The Rev. David Wilson, OIMC Conference Superintendent will lead the group from Oklahoma and invites other United Methodists to join them. He says participating in the march reflects the denomination’s commitment to social justice issues. OIMC supported Native leaders on the Standing Rock Sioux reservation when fighting against the Dakota Access pipeline in 2016. Last year, pastors from OIMC held a vigil praying for immigrant children outside of the Brownsville, Texas detention center. OIMC has also consistently taken a stand against the use of derogatory mascots.

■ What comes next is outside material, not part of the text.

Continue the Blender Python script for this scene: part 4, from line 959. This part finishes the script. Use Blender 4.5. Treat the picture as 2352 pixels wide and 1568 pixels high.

“I am excited that young adults will be present for the March to continue to be a voice for OIMC and The United Methodist Church to show our support for indigenous peoples around the world,” said Wilson.

United Methodists and friends are invited to gather at the General Board of Church and Society building, 100 Maryland Avenue, N.E., in Washington, D.C. at 7:00 a.m. on Jan. 18.  The main demonstration is set to take place starting at the Bureau of Indian Affairs on 1849 C Street NW, Washington, D.C. at 8 a.m. local time.

Throughout the world, indigenous people face challenges in regard to missing and murdered Indigenous women, border control, police brutality, and protecting Indigenous lands. More than 5,000 people are expected to march including groups from Australia, Guatemala, Papua New Guinea, Canada and various Tribal Nations from the United States.